Start Data provided
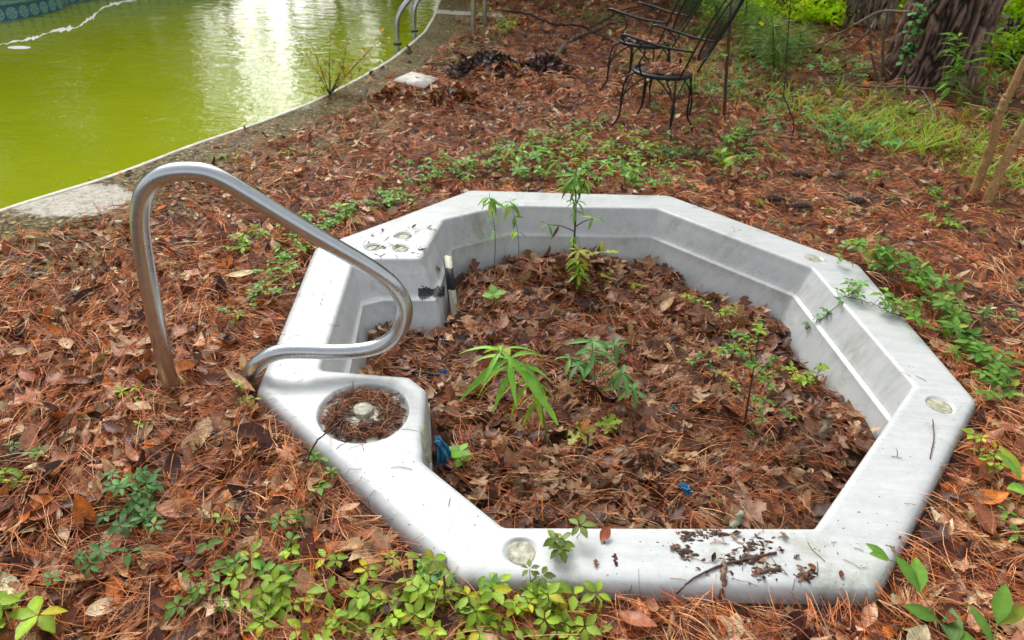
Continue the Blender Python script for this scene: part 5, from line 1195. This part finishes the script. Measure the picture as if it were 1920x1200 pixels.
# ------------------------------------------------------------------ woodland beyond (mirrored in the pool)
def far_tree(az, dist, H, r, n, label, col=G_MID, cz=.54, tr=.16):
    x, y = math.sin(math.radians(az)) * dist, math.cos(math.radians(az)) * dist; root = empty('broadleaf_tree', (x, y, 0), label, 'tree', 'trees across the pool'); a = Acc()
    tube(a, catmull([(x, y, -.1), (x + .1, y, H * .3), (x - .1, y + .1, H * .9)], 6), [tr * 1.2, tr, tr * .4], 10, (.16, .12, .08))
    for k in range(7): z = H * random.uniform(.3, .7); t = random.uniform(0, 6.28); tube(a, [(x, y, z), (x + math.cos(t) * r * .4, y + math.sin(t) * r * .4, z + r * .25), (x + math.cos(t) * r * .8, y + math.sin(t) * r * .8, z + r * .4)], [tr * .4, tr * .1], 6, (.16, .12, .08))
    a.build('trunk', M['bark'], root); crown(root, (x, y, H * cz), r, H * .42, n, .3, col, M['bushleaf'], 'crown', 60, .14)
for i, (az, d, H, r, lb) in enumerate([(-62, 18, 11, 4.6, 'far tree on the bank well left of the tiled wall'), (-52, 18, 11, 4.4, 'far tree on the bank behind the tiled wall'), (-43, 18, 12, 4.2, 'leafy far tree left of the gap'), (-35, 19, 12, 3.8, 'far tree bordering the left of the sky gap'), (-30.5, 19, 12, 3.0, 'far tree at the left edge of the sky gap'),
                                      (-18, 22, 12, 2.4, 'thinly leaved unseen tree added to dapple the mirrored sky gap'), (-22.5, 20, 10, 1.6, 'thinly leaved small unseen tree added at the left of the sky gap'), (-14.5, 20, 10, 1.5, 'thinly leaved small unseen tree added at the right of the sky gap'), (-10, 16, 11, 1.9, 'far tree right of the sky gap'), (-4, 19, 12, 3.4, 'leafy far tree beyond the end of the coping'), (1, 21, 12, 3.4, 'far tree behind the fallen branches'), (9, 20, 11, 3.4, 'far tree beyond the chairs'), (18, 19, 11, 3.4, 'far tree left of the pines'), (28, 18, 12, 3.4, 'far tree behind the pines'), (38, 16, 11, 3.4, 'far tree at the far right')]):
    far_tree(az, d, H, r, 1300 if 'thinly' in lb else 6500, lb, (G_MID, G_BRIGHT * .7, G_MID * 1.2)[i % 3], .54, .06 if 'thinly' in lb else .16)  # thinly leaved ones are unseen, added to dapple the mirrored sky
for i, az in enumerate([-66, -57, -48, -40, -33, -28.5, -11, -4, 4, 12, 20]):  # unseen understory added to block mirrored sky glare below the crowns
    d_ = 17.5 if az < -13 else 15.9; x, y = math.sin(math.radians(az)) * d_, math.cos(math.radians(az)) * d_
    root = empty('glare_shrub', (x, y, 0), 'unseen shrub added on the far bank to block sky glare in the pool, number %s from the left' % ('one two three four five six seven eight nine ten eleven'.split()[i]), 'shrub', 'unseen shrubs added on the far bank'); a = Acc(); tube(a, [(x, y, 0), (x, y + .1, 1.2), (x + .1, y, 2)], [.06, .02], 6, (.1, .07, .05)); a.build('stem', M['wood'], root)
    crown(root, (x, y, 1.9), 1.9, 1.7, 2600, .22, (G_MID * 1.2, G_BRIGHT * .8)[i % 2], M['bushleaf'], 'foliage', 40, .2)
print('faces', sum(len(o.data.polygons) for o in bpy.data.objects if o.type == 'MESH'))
End Data provided
* **Stated exercise**: Produce an exact copy of each line of data, skipping embedded images.

* **Written response**:
Continue the Blender Python script for this scene: part 5, from line 1195. This part finishes the script. Measure the picture as if it were 1920x1200 pixels.
# ------------------------------------------------------------------ woodland beyond (mirrored in the pool)
def far_tree(az, dist, H, r, n, label, col=G_MID, cz=.54, tr=.16):
    x, y = math.sin(math.radians(az)) * dist, math.cos(math.radians(az)) * dist; root = empty('broadleaf_tree', (x, y, 0), label, 'tree', 'trees across the pool'); a = Acc()
    tube(a, catmull([(x, y, -.1), (x + .1, y, H * .3), (x - .1, y + .1, H * .9)], 6), [tr * 1.2, tr, tr * .4], 10, (.16, .12, .08))
    for k in range(7): z = H * random.uniform(.3, .7); t = random.uniform(0, 6.28); tube(a, [(x, y, z), (x + math.cos(t) * r * .4, y + math.sin(t) * r * .4, z + r * .25), (x + math.cos(t) * r * .8, y + math.sin(t) * r * .8, z + r * .4)], [tr * .4, tr * .1], 6, (.16, .12, .08))
    a.build('trunk', M['bark'], root); crown(root, (x, y, H * cz), r, H * .42, n, .3, col, M['bushleaf'], 'crown', 60, .14)
for i, (az, d, H, r, lb) in enumerate([(-62, 18, 11, 4.6, 'far tree on the bank well left of the tiled wall'), (-52, 18, 11, 4.4, 'far tree on the bank behind the tiled wall'), (-43, 18, 12, 4.2, 'leafy far tree left of the gap'), (-35, 19, 12, 3.8, 'far tree bordering the left of the sky gap'), (-30.5, 19, 12, 3.0, 'far tree at the left edge of the sky gap'),
                                      (-18, 22, 12, 2.4, 'thinly leaved unseen tree added to dapple the mirrored sky gap'), (-22.5, 20, 10, 1.6, 'thinly leaved small unseen tree added at the left of the sky gap'), (-14.5, 20, 10, 1.5, 'thinly leaved small unseen tree added at the right of the sky gap'), (-10, 16, 11, 1.9, 'far tree right of the sky gap'), (-4, 19, 12, 3.4, 'leafy far tree beyond the end of the coping'), (1, 21, 12, 3.4, 'far tree behind the fallen branches'), (9, 20, 11, 3.4, 'far tree beyond the chairs'), (18, 19, 11, 3.4, 'far tree left of the pines'), (28, 18, 12, 3.4, 'far tree behind the pines'), (38, 16, 11, 3.4, 'far tree at the far right')]):
    far_tree(az, d, H, r, 1300 if 'thinly' in lb else 6500, lb, (G_MID, G_BRIGHT * .7, G_MID * 1.2)[i % 3], .54, .06 if 'thinly' in lb else .16)  # thinly leaved ones are unseen, added to dapple the mirrored sky
for i, az in enumerate([-66, -57, -48, -40, -33, -28.5, -11, -4, 4, 12, 20]):  # unseen understory added to block mirrored sky glare below the crowns
    d_ = 17.5 if az < -13 else 15.9; x, y = math.sin(math.radians(az)) * d_, math.cos(math.radians(az)) * d_
    root = empty('glare_shrub', (x, y, 0), 'unseen shrub added on the far bank to block sky glare in the pool, number %s from the left' % ('one two three four five six seven eight nine ten eleven'.split()[i]), 'shrub', 'unseen shrubs added on the far bank'); a = Acc(); tube(a, [(x, y, 0), (x, y + .1, 1.2), (x + .1, y, 2)], [.06, .02], 6, (.1, .07, .05)); a.build('stem', M['wood'], root)
    crown(root, (x, y, 1.9), 1.9, 1.7, 2600, .22, (G_MID * 1.2, G_BRIGHT * .8)[i % 2], M['bushleaf'], 'foliage', 40, .2)
print('faces', sum(len(o.data.polygons) for o in bpy.data.objects if o.type == 'MESH'))